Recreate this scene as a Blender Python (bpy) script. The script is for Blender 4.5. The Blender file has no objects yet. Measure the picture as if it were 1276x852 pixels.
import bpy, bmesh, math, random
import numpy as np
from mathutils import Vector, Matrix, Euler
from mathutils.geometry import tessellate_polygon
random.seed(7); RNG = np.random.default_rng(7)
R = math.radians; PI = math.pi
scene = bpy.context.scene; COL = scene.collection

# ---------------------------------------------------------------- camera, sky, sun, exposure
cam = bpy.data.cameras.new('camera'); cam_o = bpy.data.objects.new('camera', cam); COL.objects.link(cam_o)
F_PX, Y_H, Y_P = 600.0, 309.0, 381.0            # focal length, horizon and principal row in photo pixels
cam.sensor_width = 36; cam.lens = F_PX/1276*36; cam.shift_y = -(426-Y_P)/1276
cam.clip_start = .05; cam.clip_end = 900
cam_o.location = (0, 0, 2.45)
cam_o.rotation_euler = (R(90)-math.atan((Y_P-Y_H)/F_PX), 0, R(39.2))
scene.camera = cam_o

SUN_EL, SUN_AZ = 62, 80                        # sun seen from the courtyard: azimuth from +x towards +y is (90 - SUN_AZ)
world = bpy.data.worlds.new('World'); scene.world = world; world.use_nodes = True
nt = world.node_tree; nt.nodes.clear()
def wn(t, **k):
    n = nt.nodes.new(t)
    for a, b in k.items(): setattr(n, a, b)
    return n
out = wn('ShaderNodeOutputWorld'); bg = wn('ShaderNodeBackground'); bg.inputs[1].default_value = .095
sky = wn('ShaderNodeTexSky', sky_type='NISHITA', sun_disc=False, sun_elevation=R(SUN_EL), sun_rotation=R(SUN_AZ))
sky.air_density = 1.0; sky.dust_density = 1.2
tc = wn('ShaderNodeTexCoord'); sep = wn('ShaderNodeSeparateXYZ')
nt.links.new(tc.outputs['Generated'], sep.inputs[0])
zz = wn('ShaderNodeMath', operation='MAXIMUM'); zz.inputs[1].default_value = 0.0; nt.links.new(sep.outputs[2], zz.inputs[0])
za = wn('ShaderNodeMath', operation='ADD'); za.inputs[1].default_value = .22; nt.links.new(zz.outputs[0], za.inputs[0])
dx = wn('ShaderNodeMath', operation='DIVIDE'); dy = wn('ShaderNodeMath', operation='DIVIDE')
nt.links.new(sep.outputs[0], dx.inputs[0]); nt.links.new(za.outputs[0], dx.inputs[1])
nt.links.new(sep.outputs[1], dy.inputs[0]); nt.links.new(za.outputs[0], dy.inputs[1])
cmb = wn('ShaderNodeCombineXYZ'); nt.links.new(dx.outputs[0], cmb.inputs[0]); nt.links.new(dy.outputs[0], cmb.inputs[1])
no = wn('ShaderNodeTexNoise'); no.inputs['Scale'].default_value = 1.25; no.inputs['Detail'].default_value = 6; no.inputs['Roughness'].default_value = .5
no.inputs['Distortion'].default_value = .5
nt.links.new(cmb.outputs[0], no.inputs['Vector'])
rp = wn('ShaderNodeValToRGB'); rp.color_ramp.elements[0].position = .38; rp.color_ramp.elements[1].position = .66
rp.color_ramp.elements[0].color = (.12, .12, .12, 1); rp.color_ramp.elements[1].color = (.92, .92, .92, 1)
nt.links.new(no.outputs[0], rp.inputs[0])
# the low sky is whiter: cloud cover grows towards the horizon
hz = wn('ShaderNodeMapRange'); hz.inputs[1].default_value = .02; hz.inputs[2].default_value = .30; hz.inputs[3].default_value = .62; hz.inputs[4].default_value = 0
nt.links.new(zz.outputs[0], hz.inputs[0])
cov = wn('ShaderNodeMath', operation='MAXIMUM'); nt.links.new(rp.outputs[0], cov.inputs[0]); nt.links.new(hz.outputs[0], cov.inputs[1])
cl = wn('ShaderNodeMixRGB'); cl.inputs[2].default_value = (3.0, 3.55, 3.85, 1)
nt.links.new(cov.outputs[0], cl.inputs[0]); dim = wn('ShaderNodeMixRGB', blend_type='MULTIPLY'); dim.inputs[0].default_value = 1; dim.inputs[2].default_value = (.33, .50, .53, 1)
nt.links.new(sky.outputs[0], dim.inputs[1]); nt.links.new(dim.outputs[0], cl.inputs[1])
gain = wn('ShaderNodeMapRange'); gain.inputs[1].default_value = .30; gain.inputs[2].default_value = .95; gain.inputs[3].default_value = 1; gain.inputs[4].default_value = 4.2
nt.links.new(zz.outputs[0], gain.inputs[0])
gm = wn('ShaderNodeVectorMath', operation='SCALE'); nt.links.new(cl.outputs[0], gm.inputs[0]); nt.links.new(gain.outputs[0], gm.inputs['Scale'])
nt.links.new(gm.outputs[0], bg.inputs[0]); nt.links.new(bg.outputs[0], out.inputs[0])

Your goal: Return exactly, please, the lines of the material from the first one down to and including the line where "scene.camera = cam_o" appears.

Answer to this problem:
Recreate this scene as a Blender Python (bpy) script. The script is for Blender 4.5. The Blender file has no objects yet. Measure the picture as if it were 1276x852 pixels.
import bpy, bmesh, math, random
import numpy as np
from mathutils import Vector, Matrix, Euler
from mathutils.geometry import tessellate_polygon
random.seed(7); RNG = np.random.default_rng(7)
R = math.radians; PI = math.pi
scene = bpy.context.scene; COL = scene.collection

# ---------------------------------------------------------------- camera, sky, sun, exposure
cam = bpy.data.cameras.new('camera'); cam_o = bpy.data.objects.new('camera', cam); COL.objects.link(cam_o)
F_PX, Y_H, Y_P = 600.0, 309.0, 381.0            # focal length, horizon and principal row in photo pixels
cam.sensor_width = 36; cam.lens = F_PX/1276*36; cam.shift_y = -(426-Y_P)/1276
cam.clip_start = .05; cam.clip_end = 900
cam_o.location = (0, 0, 2.45)
cam_o.rotation_euler = (R(90)-math.atan((Y_P-Y_H)/F_PX), 0, R(39.2))
scene.camera = cam_o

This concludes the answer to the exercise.